Today we focus on the US market and take things further, looking at strategies to profit from the phenomenon, using three charts of the S&P 500 Index produced by Alan Clement, a member of the Australian Technical Analysts Association.

The top chart looks at the result of investing $US100,000 ($97,140) in the American market early in 1998 and holding on to the present. That strategy would have delivered an overall return of 55 per cent. But you would have had to hold on through a couple of harrowing collapses, the global financial crisis and the dotcom bust, where the markets retraced 50 per cent each time.

Alternately, had you sold every May, moved into cash and bought back in October you would have achieved a 95 per cent return. And during the GFC you would have only experienced a 20 per cent decline in your portfolio value.

We also offer a third strategy. You sold in May and bought back in October but instead of going into cash you went into bonds or other fixed-interest securities.
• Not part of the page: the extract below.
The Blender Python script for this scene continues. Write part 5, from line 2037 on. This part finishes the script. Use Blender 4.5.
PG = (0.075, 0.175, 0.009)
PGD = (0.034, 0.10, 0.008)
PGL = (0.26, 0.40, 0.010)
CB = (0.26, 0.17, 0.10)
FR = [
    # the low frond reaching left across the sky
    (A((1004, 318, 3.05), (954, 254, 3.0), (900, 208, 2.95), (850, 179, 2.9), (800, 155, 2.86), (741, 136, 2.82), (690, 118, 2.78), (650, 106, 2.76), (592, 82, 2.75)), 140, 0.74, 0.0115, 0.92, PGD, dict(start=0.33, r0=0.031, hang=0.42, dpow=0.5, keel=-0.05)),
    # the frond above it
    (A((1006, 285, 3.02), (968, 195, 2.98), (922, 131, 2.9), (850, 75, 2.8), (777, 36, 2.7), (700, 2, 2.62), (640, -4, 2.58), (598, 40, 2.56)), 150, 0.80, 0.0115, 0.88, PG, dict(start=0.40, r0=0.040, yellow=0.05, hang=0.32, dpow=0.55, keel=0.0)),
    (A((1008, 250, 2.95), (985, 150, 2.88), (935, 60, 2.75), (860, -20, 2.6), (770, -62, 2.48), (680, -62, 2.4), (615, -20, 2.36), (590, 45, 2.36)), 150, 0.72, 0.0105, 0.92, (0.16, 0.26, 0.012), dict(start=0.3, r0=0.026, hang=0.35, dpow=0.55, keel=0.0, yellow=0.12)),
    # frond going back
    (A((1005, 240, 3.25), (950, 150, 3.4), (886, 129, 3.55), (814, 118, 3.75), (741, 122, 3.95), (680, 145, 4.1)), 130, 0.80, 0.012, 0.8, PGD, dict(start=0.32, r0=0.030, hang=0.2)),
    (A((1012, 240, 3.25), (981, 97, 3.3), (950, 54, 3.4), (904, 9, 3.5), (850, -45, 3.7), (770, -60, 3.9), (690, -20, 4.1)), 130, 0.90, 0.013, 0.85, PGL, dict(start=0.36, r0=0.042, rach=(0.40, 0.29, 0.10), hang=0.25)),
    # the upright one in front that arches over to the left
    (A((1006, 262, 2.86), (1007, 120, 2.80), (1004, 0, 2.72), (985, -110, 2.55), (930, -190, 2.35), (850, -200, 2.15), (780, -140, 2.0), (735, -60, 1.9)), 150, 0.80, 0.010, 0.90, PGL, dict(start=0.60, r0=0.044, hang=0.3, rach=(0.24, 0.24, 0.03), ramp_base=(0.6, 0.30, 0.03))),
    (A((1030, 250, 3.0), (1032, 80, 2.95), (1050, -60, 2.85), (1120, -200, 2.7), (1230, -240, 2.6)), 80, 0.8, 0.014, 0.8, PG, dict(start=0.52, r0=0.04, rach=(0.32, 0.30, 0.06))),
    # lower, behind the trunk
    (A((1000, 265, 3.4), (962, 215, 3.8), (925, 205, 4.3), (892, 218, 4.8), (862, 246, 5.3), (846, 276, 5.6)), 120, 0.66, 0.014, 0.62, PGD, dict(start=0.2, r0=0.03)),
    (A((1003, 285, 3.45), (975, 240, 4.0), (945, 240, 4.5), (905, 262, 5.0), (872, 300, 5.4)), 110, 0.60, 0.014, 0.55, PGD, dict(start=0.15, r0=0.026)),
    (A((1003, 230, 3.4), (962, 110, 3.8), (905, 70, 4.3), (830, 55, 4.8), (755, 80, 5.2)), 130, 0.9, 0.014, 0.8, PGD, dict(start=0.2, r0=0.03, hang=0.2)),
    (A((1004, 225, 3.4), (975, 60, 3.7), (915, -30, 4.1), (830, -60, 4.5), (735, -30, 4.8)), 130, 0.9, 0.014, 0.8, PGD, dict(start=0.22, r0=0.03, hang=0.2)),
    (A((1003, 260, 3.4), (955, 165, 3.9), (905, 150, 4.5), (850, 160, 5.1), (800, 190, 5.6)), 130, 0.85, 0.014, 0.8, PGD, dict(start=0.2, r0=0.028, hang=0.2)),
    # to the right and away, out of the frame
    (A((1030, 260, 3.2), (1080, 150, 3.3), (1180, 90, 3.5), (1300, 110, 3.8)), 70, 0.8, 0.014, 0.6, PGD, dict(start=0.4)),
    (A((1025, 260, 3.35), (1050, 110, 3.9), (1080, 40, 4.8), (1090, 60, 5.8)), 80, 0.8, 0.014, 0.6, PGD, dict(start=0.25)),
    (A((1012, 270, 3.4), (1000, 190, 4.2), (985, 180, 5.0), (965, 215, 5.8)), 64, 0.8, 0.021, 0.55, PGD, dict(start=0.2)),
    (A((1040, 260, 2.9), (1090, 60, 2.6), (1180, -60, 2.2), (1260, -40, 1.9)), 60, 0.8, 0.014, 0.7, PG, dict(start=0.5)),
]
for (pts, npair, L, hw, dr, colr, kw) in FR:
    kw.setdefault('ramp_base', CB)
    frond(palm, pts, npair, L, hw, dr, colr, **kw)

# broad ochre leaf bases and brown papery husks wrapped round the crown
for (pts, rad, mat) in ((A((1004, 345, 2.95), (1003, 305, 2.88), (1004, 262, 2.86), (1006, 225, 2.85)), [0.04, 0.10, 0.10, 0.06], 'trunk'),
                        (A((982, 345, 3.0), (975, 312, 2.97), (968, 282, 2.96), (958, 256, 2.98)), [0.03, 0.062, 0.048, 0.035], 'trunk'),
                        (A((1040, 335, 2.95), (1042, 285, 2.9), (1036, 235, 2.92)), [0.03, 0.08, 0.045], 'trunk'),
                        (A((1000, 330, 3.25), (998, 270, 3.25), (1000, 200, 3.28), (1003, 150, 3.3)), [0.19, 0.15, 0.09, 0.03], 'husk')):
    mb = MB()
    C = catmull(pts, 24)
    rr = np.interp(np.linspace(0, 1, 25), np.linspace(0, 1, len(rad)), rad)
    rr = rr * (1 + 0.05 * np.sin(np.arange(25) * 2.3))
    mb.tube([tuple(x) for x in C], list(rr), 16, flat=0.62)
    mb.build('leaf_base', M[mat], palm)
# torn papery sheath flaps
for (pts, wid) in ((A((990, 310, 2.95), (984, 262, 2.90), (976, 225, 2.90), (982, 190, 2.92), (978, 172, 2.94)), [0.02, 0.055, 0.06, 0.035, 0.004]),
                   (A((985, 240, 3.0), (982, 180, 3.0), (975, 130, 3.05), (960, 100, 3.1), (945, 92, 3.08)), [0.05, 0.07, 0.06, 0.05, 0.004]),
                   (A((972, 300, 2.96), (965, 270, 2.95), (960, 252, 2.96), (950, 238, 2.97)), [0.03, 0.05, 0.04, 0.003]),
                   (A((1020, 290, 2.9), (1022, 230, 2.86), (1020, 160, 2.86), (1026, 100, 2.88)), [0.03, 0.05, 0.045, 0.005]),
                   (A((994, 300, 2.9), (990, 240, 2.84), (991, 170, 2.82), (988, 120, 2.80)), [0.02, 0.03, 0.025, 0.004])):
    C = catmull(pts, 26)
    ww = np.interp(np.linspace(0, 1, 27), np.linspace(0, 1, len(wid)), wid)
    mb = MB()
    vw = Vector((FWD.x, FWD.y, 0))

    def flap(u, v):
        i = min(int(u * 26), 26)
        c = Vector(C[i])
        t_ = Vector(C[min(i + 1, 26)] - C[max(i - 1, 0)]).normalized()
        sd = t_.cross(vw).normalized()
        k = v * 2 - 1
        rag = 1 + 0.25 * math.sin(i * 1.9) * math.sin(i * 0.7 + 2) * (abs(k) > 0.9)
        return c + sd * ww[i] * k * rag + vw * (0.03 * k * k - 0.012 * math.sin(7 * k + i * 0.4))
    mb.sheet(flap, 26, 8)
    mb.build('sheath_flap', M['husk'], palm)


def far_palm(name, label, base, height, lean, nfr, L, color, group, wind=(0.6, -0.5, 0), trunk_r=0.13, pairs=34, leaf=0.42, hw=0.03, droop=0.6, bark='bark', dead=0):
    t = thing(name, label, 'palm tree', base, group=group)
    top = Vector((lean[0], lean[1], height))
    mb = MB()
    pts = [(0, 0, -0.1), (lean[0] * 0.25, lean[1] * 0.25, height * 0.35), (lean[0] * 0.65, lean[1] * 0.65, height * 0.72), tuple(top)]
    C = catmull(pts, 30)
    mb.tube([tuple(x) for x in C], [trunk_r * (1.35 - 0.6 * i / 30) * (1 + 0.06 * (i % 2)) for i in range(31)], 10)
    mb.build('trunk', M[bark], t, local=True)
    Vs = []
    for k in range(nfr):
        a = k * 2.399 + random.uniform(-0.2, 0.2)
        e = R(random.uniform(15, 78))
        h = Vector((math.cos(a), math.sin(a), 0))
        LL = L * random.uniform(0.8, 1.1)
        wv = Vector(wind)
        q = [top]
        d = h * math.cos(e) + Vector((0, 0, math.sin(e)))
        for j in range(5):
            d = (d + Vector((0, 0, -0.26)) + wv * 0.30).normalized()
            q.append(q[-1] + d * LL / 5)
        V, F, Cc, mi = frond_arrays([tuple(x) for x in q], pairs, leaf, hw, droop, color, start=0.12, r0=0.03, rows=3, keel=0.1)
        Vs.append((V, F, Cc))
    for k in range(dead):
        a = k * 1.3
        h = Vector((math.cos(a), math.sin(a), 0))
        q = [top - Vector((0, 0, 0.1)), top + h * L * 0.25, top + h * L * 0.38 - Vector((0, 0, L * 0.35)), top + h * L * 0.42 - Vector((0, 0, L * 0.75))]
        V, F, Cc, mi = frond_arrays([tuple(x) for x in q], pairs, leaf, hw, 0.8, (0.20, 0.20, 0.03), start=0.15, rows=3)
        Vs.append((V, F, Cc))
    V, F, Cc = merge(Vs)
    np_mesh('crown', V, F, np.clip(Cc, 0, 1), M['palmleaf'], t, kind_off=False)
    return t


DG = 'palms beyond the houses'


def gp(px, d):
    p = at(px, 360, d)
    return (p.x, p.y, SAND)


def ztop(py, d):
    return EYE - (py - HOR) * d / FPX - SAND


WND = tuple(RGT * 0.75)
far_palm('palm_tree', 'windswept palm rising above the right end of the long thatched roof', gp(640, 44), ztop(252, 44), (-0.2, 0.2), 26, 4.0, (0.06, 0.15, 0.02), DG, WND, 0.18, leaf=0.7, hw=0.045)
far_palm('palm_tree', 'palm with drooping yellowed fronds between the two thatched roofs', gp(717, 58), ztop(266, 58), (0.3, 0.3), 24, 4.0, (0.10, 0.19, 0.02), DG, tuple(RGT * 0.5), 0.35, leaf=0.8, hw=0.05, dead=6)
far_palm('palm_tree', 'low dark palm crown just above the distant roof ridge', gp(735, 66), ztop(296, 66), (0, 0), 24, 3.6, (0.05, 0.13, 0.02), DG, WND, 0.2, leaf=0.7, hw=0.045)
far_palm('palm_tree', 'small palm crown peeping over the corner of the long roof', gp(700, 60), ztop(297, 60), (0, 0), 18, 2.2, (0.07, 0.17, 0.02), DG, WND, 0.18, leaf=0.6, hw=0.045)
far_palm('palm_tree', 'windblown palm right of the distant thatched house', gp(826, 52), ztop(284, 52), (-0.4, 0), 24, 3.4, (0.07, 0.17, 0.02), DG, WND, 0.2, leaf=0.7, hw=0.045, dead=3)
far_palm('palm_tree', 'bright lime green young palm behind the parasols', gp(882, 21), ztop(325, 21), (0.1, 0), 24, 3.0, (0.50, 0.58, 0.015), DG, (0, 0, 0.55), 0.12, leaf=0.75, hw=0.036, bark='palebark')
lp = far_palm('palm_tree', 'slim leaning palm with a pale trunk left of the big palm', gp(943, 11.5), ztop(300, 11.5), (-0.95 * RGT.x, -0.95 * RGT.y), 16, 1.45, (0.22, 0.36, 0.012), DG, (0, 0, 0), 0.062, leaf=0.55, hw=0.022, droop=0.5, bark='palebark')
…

Those securities, like shares, see changes in their capital value over time due to factors such as movements in interest rates and levels of confidence in the financial system.

Using the fixed-interest strategy would have delivered an investor 124 per cent, with the fixed-interest markets often running in your favour, helped by bull markets in quality bonds in recent years.

So it seems the buy and hold strategy has some easily manageable alternatives that would yield better results for followers of the "sell in May" adage. Real-life results would be a little murkier than what we have produced here as there would be issues such as transaction costs and capital gains taxes to consider.

However, neither do the charts include compounding effects, or the boosting of your capital amount by the interest earned while you are out of the sharemarket. Include that and the tax and transaction costs would be somewhat balanced out or better.

Remember, nothing is definite in the markets and there is no guarantee these strategies will work in the future. But they do give you some alternative investment approaches that could be applied in several situations.